If you scan the valuation metrics of Loral Space & Communications, it does not appear attractive at all. Why would anyone want to own this, let alone a famous superstar investor? What makes Loral Space & Communications so interesting is that it owns no long-term debt, although Telesat does and sports a market cap of just $1.38 billion. The market cap is a shrill contrast with the value of its 62.8% economic interest in Telesat.

Telesat is privately held between Canada’s Public Sector Pension Investment Board and Loral but it publishes its financials (watch out they are in Canadian dollars).
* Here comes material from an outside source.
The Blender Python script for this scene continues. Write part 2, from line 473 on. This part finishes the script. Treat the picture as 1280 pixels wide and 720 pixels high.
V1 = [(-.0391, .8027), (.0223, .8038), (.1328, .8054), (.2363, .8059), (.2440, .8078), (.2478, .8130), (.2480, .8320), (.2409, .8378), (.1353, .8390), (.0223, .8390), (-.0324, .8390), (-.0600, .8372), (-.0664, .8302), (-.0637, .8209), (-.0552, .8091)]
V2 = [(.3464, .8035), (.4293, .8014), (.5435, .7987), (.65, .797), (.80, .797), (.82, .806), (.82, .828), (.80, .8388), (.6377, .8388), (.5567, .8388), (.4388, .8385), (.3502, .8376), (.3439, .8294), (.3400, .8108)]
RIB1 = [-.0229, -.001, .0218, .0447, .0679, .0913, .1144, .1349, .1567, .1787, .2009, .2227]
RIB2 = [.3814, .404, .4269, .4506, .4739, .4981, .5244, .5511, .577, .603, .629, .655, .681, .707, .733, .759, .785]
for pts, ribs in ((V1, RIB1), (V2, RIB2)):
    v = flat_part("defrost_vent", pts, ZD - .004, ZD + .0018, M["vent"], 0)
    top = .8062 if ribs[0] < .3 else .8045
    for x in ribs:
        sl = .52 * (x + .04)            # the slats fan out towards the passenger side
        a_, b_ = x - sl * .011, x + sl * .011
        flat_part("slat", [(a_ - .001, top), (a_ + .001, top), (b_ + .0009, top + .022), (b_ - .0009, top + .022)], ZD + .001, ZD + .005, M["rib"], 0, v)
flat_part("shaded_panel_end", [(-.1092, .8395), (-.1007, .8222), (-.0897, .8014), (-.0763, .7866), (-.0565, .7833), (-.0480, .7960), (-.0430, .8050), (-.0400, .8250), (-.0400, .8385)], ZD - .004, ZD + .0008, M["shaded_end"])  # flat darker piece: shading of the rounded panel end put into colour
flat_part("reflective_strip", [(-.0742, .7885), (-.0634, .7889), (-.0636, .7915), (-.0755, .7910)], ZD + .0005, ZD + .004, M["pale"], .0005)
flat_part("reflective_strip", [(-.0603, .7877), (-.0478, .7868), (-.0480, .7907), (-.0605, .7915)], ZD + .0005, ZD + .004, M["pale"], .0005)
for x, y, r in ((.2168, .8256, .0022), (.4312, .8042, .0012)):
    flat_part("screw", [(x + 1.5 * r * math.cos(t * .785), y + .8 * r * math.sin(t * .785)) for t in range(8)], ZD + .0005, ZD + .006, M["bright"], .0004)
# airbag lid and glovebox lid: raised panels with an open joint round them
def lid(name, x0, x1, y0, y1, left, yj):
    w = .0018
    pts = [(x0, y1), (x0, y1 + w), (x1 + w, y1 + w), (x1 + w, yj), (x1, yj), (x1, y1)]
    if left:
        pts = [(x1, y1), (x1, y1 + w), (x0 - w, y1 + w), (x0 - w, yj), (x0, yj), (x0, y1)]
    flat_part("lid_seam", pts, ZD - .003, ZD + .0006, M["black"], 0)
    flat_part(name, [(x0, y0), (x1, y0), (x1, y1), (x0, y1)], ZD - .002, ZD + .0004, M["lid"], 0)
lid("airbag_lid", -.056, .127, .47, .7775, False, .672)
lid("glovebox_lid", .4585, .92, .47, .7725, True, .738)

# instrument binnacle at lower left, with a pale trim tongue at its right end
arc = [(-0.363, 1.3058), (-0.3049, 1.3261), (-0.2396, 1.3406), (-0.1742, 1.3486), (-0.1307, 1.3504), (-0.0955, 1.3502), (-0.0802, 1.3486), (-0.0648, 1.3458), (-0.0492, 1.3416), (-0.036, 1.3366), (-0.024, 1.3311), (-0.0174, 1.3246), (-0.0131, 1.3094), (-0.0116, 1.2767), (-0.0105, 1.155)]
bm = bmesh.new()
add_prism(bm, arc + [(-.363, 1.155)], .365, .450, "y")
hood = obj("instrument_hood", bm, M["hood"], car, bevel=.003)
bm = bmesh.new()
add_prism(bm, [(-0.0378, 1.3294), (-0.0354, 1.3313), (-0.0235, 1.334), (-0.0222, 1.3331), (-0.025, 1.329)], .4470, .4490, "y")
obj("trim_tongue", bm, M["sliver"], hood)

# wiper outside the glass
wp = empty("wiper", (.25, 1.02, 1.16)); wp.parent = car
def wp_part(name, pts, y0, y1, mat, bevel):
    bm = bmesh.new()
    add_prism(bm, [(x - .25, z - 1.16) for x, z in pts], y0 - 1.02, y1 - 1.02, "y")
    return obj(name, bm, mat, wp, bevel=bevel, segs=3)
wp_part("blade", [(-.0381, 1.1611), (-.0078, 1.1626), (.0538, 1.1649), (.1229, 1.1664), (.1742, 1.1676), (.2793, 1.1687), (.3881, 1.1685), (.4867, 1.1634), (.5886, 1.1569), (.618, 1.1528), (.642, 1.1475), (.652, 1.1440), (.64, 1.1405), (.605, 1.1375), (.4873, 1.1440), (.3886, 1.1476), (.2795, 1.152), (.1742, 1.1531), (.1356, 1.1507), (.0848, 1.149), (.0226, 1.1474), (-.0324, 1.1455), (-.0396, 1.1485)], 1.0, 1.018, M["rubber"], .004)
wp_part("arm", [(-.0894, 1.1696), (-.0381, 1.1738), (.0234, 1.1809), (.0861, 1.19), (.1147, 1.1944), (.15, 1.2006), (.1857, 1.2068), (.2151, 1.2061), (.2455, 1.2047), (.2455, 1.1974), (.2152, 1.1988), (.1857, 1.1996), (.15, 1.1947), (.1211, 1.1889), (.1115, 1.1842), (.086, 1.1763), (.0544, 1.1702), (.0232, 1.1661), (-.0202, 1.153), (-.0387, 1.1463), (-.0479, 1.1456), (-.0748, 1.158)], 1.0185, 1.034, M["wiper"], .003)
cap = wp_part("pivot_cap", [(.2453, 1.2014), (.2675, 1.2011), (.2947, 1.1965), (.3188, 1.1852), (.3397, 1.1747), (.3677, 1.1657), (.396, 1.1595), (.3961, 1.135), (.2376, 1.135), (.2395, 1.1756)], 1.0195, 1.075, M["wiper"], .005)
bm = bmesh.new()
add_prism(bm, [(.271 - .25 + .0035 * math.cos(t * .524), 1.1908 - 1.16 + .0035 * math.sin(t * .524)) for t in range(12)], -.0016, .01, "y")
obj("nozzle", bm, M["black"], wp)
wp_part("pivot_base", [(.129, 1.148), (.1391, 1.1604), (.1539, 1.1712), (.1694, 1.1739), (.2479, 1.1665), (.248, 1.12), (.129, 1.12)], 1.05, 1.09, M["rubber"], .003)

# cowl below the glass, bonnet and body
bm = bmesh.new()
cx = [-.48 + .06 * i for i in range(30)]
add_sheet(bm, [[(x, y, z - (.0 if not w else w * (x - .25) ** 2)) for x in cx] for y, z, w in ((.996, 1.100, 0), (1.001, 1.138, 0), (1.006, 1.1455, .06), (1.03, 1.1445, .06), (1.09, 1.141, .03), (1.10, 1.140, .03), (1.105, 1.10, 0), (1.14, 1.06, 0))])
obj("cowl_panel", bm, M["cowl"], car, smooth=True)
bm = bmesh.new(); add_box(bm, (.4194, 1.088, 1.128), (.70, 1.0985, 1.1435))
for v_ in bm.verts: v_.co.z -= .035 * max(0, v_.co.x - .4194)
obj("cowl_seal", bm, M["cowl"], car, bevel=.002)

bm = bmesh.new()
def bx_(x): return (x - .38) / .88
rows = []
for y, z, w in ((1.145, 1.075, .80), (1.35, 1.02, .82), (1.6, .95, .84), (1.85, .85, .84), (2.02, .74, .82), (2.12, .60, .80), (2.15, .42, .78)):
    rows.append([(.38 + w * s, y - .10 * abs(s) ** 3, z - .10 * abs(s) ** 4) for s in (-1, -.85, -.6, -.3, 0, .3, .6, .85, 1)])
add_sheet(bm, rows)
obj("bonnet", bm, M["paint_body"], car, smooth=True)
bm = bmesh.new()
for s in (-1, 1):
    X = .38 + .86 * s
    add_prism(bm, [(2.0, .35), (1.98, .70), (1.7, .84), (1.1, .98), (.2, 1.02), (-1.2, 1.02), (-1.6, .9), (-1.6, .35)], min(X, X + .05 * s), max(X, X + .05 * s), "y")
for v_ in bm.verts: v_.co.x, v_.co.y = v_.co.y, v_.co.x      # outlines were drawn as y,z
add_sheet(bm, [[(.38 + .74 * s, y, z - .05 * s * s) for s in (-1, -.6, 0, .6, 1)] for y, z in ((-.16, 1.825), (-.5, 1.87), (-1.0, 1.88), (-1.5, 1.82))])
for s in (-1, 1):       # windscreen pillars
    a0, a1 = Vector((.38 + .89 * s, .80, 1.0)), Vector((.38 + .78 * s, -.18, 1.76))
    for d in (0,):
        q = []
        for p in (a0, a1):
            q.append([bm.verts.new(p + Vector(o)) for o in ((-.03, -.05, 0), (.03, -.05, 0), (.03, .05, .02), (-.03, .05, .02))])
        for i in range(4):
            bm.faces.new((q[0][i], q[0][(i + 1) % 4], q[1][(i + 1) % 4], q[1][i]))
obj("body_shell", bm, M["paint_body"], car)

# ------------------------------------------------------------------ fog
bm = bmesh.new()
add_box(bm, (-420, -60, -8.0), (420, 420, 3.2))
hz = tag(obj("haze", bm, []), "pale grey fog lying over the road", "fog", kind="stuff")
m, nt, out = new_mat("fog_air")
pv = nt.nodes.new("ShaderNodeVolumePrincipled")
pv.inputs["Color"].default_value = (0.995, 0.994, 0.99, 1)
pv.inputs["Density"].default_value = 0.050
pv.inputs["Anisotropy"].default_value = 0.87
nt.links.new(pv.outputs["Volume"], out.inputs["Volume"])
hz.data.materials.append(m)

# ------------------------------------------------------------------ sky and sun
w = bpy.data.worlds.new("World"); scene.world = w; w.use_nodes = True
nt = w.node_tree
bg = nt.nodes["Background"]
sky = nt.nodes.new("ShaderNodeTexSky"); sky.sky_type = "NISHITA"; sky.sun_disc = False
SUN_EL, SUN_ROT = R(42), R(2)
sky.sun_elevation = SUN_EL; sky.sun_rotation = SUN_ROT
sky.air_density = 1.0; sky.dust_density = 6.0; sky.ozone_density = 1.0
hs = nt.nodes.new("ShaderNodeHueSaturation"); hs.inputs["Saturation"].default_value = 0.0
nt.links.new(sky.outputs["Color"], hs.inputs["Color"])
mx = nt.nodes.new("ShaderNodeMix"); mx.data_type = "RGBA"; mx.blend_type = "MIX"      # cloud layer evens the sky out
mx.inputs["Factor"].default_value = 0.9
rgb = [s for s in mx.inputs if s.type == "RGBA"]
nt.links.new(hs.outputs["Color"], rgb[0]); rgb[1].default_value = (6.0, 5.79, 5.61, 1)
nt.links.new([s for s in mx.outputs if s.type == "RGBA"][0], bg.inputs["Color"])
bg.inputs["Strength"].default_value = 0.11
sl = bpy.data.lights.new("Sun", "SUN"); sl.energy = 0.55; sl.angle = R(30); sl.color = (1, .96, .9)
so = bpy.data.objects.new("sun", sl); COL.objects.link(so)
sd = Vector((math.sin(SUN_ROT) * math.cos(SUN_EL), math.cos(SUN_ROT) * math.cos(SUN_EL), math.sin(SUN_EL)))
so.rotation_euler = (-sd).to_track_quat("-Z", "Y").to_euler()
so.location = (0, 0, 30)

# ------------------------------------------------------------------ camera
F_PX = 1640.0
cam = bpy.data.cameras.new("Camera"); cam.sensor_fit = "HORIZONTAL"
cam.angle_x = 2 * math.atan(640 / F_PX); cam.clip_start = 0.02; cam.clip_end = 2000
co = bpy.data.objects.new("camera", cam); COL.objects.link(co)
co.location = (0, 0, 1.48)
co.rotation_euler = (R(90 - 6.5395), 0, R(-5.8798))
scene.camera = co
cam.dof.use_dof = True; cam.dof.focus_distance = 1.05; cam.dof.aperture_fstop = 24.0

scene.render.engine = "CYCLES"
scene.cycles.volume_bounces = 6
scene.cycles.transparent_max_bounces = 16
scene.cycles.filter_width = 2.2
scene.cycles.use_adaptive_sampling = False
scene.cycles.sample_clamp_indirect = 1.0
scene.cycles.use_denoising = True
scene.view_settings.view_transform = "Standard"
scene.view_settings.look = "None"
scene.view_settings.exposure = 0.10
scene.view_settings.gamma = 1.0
What we learn from that is Telesat probably produces an adjusted EBITDA of around $800 million.

Other satellite companies like Intelsat (I, Financial) and SES Global trade at respectively 8.28x EBITDA and 10.27x EV/EBITDA multiples which leads me to believe the Telesat equity is worth somewhere in the ($6 billion to $2.9 billion of long-term debt) ballpark. Let’s round down and say give or take $3 billion. That puts the value of Loral Space & Communications equity at $1.88 billion. Curiously that is $500 million above the entire market cap of Loral, which itself also holds some cash on its balance sheet. None of that matters if the cash would be trapped forever but in its more recent quarterly report Loral writes (emphasis mine):

Our principal asset is our majority ownership interest in Telesat Holdco. In an effort to maximize shareholder value, we have been exploring potential strategic initiatives with respect to that interest. The initiative to monetize our interest in Telesat Holdco through the sale of Loral terminated earlier this year.

While we remain interested in a sale transaction, in our continued efforts to maximize shareholder value, we have been exploring other potential strategic initiatives to alter the status quo in our ownership of Telesat Holdco.

Soros looks to be making an old-fashioned pay 50 cents for a dollar value investment here. No fancy reflexivity theories here but straight up Graham style. He isn’t the only one, either, as the stock is a real hedge fund hotel with also many gurus holding shares including Mario Gabelli, Leon Cooperman, Joel Greenblatt and Jim Simons.